**Your objective**: Reproduce, word for word, every line starting at the line that contains "Continue the Blender Python script for this scene: part 4, from" and ending with the final line of the entries.

— Start —

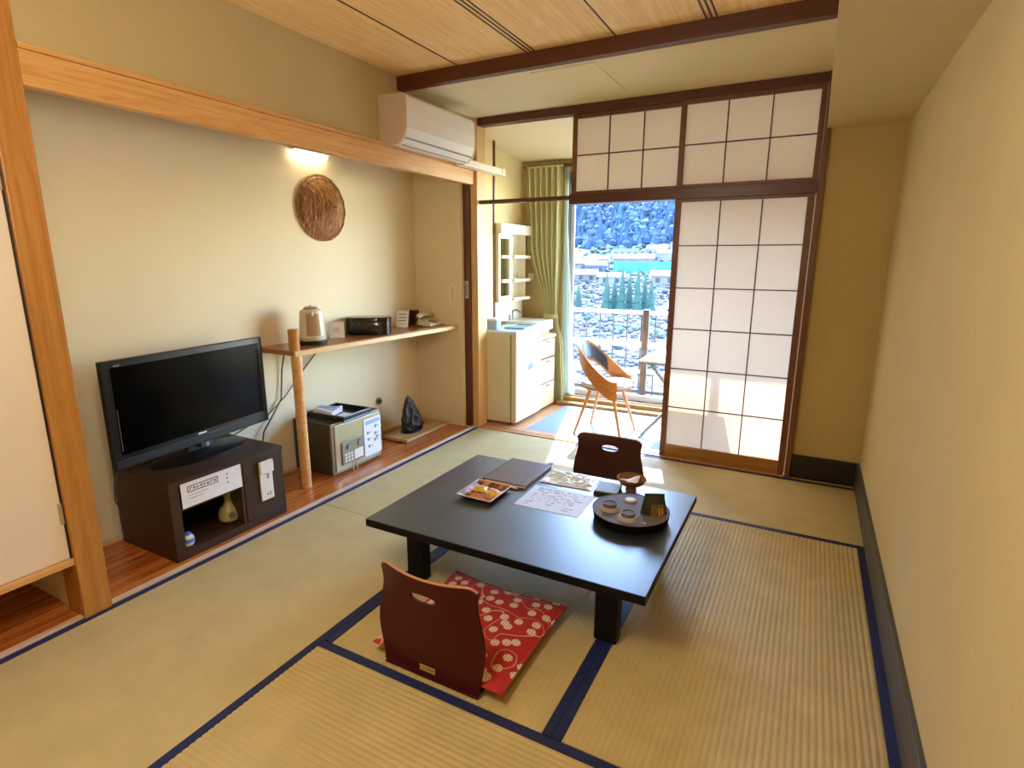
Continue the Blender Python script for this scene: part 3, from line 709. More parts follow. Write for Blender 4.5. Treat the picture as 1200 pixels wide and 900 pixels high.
def zaisu(loc, rz, label, m):
    z = thing('legless_chair', label, 'floor chair', loc, rz, 'legless chairs at the low table')
    def wid(v):    # half width
        return 0.208 + 0.022 * math.sin(PI * min(1, v * 1.25)) ** 2 - 0.040 * max(0, v - 0.62) ** 1 + 0.13 * max(0, v - 0.80) ** 1.3
    def back(u, v):
        a = (u - .5) * 2
        h = 0.012 + 0.412 * v
        corner = 0.024 * (max(0, abs(a) - 0.80) / 0.20) ** 2 * max(0, (v - 0.80) / 0.20)
        return (a * wid(v), 0.020 - 0.028 * v ** 1.4 + 0.040 * (a * a) * (0.25 + 0.75 * v), h - corner + 0.010 * (a * a - 0.5) * v)
    o = MB().slab(back, lambda u, v: (0, -0.012, 0.001), 28, 28).build('backrest', m, z)
    cut = MB()
    n = 24; poly = []
    for k in range(n):
        a = 2 * PI * k / n
        poly.append((0.345 + 0.018 * math.copysign(abs(math.sin(a)) ** .8, math.sin(a)) , 0.054 * math.copysign(abs(math.cos(a)) ** .8, math.cos(a))))
    cut.prism([(a, b2) for a, b2 in poly], 'y', -0.3, 0.3)
    c = cut.build('cutter', m, z)
    bpy.context.view_layer.update()
    boolean_cut(o, c)
    o.data.materials.clear(); o.data.materials.append(MAT[m])
    for p_ in o.data.polygons: p_.use_smooth = True
    o.data.set_sharp_from_angle(angle=math.radians(35))
    # pale plywood edge along the top
    e = MB().tube([(lambda q: (q[0], q[1] - 0.006, q[2] + 0.0015))(back(0.01 + 0.98 * k / 24, 1.0)) for k in range(25)], 0.0058, 6)
    e.build('top_edge', 'ply_edge', z, smooth=True)
    bx(-0.205, 0.205, 0.012, 0.36, 0.001, 0.011).build('seat', m, z, 0.003)
    lb = MB().box(-0.034, 0.034, -0.0035, -0.001, 0.040, 0.050).box(-0.034, 0.034, -0.0040, -0.0015, 0.054, 0.064)
    for v_ in lb.bm.verts: v_.co.y += 0.0070
    lb.build('maker_label', 'label_tan', z)
    return z
zaisu((-1.085, 1.395, 0.0), 0.0, 'near red lacquered legless chair with a red cushion', 'lacquer_red')
zaisu((-1.015, 3.235, 0.0), PI, 'far legless chair painted backlit brown across the table, against the sunlit mat', 'lacquer_backlit')

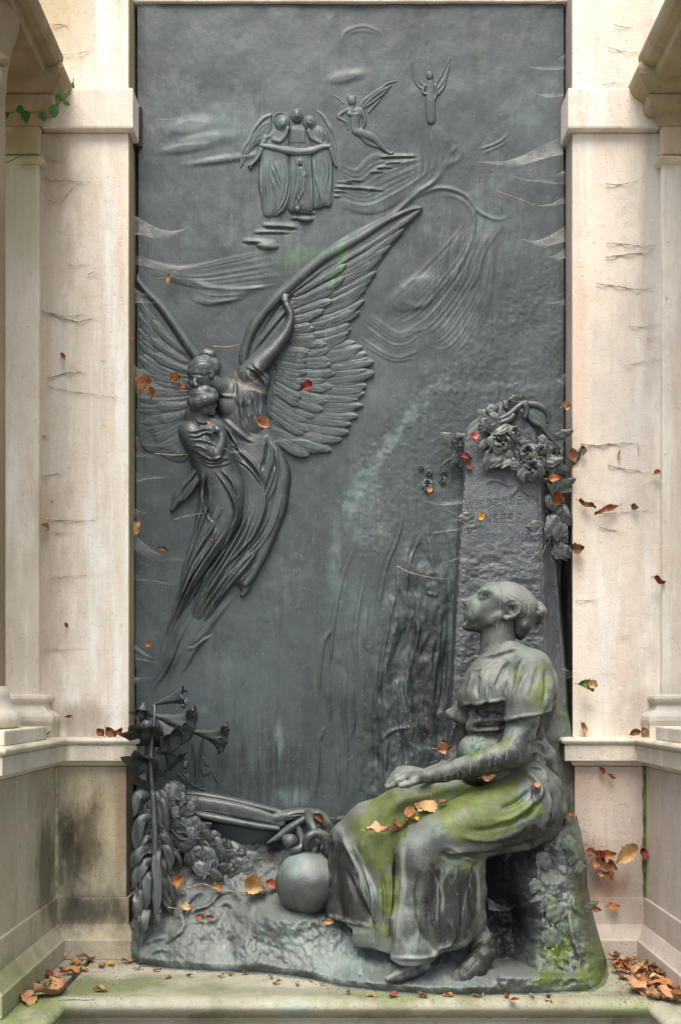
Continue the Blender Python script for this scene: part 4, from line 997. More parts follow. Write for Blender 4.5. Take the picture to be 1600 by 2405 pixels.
# foot
r.tube(C3((890, 850), (870, 890), (845, 930)), [8, 10, 6], 3, [8, 10, 7], k=2); r.stroke(C3((830, 900), (845, 920)), 2.5, -4)
fd = (r.Y - 1180) - (r.X - 400) * .95
r.H = np.where(fd > 40, r.H * (1 - sstep(40, 300, fd)) - 9 * sstep(170, 320, fd), r.H)
r.blur(1)
def arm_tint(x, y, h):
    t = fig_tint(x, y, h, .06); q, p = seg_dist(x, y, spline(B2((640, 620), (760, 500), (852, 360), (838, 220)), 6)); t[:, 2] += .42 * np.exp(-(q / 24) ** 2) * (h > 16); return t
r.mesh("angel_figure", FM, relief, arm_tint)

# ---- the girl she carries
r = Relief(322, 895, 580, 1640, 1.7)
zb = lambda a: a
r.tube(A((250, 930), (330, 1100), (420, 1400), (450, 1560)), [32, 46, 50, 45], 16, [28, 34, 34, 30], k=6)     # trunk
r.poly(A((210, 950), (130, 1050), (105, 1140), (130, 1270), (190, 1350), (260, 1460), (300, 1580), (460, 1600), (640, 1520), (640, 1420), (560, 1330), (540, 1200), (500, 1060), (420, 1000), (330, 990)), z=20, t=28, w=40, k=12)
r.tube(A((160, 1120), (220, 1220), (330, 1310), (455, 1385)), [24, 26, 23, 18], 42, [20, 21, 19, 16], k=4)   # upper arm
r.tube(A((460, 1385), (510, 1280), (525, 1180), (500, 1110)), [16, 13.5, 10, 8], 50, [15, 13, 10, 8], k=3)     # forearm
r.blob(*A.p(475, 1090), 11, 8, 35, 52, 9, k=2)
for i in range(4): r.tube(A((485, 1085), (440 - i * 6, 1085 + i * 12), (408 - i * 2, 1090 + i * 14)), [3.2, 2.8, 2.0], 54, [5, 4, 3], k=.6)
# neck, head with rolled hair, shadowed face
r.tube(A((260, 960), (290, 890), (310, 820)), [20, 19, 18], 30, [18, 18, 18], k=4)
r.blob(*A.p(310, 740), 22, 22, 8, 28, 16, k=6)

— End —

**Output for this exercise**:
Continue the Blender Python script for this scene: part 4, from line 997. More parts follow. Write for Blender 4.5. Take the picture to be 1600 by 2405 pixels.
# foot
r.tube(C3((890, 850), (870, 890), (845, 930)), [8, 10, 6], 3, [8, 10, 7], k=2); r.stroke(C3((830, 900), (845, 920)), 2.5, -4)
fd = (r.Y - 1180) - (r.X - 400) * .95
r.H = np.where(fd > 40, r.H * (1 - sstep(40, 300, fd)) - 9 * sstep(170, 320, fd), r.H)
r.blur(1)
def arm_tint(x, y, h):
    t = fig_tint(x, y, h, .06); q, p = seg_dist(x, y, spline(B2((640, 620), (760, 500), (852, 360), (838, 220)), 6)); t[:, 2] += .42 * np.exp(-(q / 24) ** 2) * (h > 16); return t
r.mesh("angel_figure", FM, relief, arm_tint)

# ---- the girl she carries
r = Relief(322, 895, 580, 1640, 1.7)
zb = lambda a: a
r.tube(A((250, 930), (330, 1100), (420, 1400), (450, 1560)), [32, 46, 50, 45], 16, [28, 34, 34, 30], k=6)     # trunk
r.poly(A((210, 950), (130, 1050), (105, 1140), (130, 1270), (190, 1350), (260, 1460), (300, 1580), (460, 1600), (640, 1520), (640, 1420), (560, 1330), (540, 1200), (500, 1060), (420, 1000), (330, 990)), z=20, t=28, w=40, k=12)
r.tube(A((160, 1120), (220, 1220), (330, 1310), (455, 1385)), [24, 26, 23, 18], 42, [20, 21, 19, 16], k=4)   # upper arm
r.tube(A((460, 1385), (510, 1280), (525, 1180), (500, 1110)), [16, 13.5, 10, 8], 50, [15, 13, 10, 8], k=3)     # forearm
r.blob(*A.p(475, 1090), 11, 8, 35, 52, 9, k=2)
for i in range(4): r.tube(A((485, 1085), (440 - i * 6, 1085 + i * 12), (408 - i * 2, 1090 + i * 14)), [3.2, 2.8, 2.0], 54, [5, 4, 3], k=.6)
# neck, head with rolled hair, shadowed face
r.tube(A((260, 960), (290, 890), (310, 820)), [20, 19, 18], 30, [18, 18, 18], k=4)
r.blob(*A.p(310, 740), 22, 22, 8, 28, 16, k=6)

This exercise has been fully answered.